# GIVEN EXERCISE
Please quote the material exactly, every line of it.

# DATA SEGMENT
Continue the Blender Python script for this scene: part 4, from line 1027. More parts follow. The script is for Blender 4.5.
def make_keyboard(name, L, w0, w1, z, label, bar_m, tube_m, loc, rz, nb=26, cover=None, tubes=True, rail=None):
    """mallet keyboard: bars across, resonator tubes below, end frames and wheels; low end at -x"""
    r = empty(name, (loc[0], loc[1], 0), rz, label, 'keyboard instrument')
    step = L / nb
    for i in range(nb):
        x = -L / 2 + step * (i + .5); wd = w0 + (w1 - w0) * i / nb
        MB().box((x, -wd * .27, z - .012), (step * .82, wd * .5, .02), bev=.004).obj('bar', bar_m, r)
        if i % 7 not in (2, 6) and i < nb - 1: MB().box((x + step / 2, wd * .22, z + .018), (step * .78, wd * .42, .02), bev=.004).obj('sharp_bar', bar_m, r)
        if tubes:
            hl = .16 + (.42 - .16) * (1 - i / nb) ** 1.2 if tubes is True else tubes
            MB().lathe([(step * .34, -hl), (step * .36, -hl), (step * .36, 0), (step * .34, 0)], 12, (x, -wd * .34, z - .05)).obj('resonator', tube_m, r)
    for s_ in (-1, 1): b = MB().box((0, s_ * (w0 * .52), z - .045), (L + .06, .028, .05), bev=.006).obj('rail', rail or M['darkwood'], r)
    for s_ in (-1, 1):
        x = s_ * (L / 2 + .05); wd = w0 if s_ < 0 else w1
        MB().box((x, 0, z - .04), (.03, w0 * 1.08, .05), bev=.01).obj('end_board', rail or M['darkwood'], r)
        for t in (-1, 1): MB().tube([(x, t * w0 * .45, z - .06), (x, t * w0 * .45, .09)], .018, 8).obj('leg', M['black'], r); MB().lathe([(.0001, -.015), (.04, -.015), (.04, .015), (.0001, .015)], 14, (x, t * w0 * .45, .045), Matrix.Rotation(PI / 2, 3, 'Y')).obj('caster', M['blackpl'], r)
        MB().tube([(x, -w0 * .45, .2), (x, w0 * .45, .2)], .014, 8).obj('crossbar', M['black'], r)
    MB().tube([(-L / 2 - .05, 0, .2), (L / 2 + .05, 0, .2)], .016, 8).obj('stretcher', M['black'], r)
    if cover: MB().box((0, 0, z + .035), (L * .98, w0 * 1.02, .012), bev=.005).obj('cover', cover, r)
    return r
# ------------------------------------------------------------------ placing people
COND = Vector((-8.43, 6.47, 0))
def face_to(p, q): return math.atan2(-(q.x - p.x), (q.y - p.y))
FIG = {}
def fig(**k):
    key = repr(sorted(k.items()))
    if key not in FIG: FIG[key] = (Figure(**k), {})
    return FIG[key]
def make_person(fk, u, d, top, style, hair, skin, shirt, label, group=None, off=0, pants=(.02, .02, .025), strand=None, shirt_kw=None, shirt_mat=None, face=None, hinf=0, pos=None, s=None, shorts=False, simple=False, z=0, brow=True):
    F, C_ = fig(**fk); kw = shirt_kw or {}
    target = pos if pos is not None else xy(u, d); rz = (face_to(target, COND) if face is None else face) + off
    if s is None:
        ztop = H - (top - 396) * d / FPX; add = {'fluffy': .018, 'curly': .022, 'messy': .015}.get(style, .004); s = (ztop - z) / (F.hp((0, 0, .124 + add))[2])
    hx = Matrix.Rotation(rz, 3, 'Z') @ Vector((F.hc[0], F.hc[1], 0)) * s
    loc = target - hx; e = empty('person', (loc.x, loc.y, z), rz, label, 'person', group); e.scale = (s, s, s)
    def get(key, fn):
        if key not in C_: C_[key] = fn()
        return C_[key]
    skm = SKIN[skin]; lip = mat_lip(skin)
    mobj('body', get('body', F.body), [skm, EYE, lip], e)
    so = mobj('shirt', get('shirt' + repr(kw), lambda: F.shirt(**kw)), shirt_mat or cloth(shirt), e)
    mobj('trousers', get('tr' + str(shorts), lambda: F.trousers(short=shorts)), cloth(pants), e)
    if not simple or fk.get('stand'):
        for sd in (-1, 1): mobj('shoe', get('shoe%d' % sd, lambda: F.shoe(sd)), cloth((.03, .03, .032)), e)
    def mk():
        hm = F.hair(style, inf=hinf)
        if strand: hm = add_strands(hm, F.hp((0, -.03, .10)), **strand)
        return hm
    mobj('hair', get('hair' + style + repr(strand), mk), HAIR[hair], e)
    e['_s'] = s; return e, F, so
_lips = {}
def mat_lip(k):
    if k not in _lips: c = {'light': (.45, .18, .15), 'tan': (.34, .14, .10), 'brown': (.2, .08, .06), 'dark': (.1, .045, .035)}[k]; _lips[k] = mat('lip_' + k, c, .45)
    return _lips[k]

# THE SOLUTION
Continue the Blender Python script for this scene: part 4, from line 1027. More parts follow. The script is for Blender 4.5.
def make_keyboard(name, L, w0, w1, z, label, bar_m, tube_m, loc, rz, nb=26, cover=None, tubes=True, rail=None):
    """mallet keyboard: bars across, resonator tubes below, end frames and wheels; low end at -x"""
    r = empty(name, (loc[0], loc[1], 0), rz, label, 'keyboard instrument')
    step = L / nb
    for i in range(nb):
        x = -L / 2 + step * (i + .5); wd = w0 + (w1 - w0) * i / nb
        MB().box((x, -wd * .27, z - .012), (step * .82, wd * .5, .02), bev=.004).obj('bar', bar_m, r)
        if i % 7 not in (2, 6) and i < nb - 1: MB().box((x + step / 2, wd * .22, z + .018), (step * .78, wd * .42, .02), bev=.004).obj('sharp_bar', bar_m, r)
        if tubes:
            hl = .16 + (.42 - .16) * (1 - i / nb) ** 1.2 if tubes is True else tubes
            MB().lathe([(step * .34, -hl), (step * .36, -hl), (step * .36, 0), (step * .34, 0)], 12, (x, -wd * .34, z - .05)).obj('resonator', tube_m, r)
    for s_ in (-1, 1): b = MB().box((0, s_ * (w0 * .52), z - .045), (L + .06, .028, .05), bev=.006).obj('rail', rail or M['darkwood'], r)
    for s_ in (-1, 1):
        x = s_ * (L / 2 + .05); wd = w0 if s_ < 0 else w1
        MB().box((x, 0, z - .04), (.03, w0 * 1.08, .05), bev=.01).obj('end_board', rail or M['darkwood'], r)
        for t in (-1, 1): MB().tube([(x, t * w0 * .45, z - .06), (x, t * w0 * .45, .09)], .018, 8).obj('leg', M['black'], r); MB().lathe([(.0001, -.015), (.04, -.015), (.04, .015), (.0001, .015)], 14, (x, t * w0 * .45, .045), Matrix.Rotation(PI / 2, 3, 'Y')).obj('caster', M['blackpl'], r)
        MB().tube([(x, -w0 * .45, .2), (x, w0 * .45, .2)], .014, 8).obj('crossbar', M['black'], r)
    MB().tube([(-L / 2 - .05, 0, .2), (L / 2 + .05, 0, .2)], .016, 8).obj('stretcher', M['black'], r)
    if cover: MB().box((0, 0, z + .035), (L * .98, w0 * 1.02, .012), bev=.005).obj('cover', cover, r)
    return r
# ------------------------------------------------------------------ placing people
COND = Vector((-8.43, 6.47, 0))
def face_to(p, q): return math.atan2(-(q.x - p.x), (q.y - p.y))
FIG = {}
def fig(**k):
    key = repr(sorted(k.items()))
    if key not in FIG: FIG[key] = (Figure(**k), {})
    return FIG[key]
def make_person(fk, u, d, top, style, hair, skin, shirt, label, group=None, off=0, pants=(.02, .02, .025), strand=None, shirt_kw=None, shirt_mat=None, face=None, hinf=0, pos=None, s=None, shorts=False, simple=False, z=0, brow=True):
    F, C_ = fig(**fk); kw = shirt_kw or {}
    target = pos if pos is not None else xy(u, d); rz = (face_to(target, COND) if face is None else face) + off
    if s is None:
        ztop = H - (top - 396) * d / FPX; add = {'fluffy': .018, 'curly': .022, 'messy': .015}.get(style, .004); s = (ztop - z) / (F.hp((0, 0, .124 + add))[2])
    hx = Matrix.Rotation(rz, 3, 'Z') @ Vector((F.hc[0], F.hc[1], 0)) * s
    loc = target - hx; e = empty('person', (loc.x, loc.y, z), rz, label, 'person', group); e.scale = (s, s, s)
    def get(key, fn):
        if key not in C_: C_[key] = fn()
        return C_[key]
    skm = SKIN[skin]; lip = mat_lip(skin)
    mobj('body', get('body', F.body), [skm, EYE, lip], e)
    so = mobj('shirt', get('shirt' + repr(kw), lambda: F.shirt(**kw)), shirt_mat or cloth(shirt), e)
    mobj('trousers', get('tr' + str(shorts), lambda: F.trousers(short=shorts)), cloth(pants), e)
    if not simple or fk.get('stand'):
        for sd in (-1, 1): mobj('shoe', get('shoe%d' % sd, lambda: F.shoe(sd)), cloth((.03, .03, .032)), e)
    def mk():
        hm = F.hair(style, inf=hinf)
        if strand: hm = add_strands(hm, F.hp((0, -.03, .10)), **strand)
        return hm
    mobj('hair', get('hair' + style + repr(strand), mk), HAIR[hair], e)
    e['_s'] = s; return e, F, so
_lips = {}
def mat_lip(k):
    if k not in _lips: c = {'light': (.45, .18, .15), 'tan': (.34, .14, .10), 'brown': (.2, .08, .06), 'dark': (.1, .045, .035)}[k]; _lips[k] = mat('lip_' + k, c, .45)
    return _lips[k]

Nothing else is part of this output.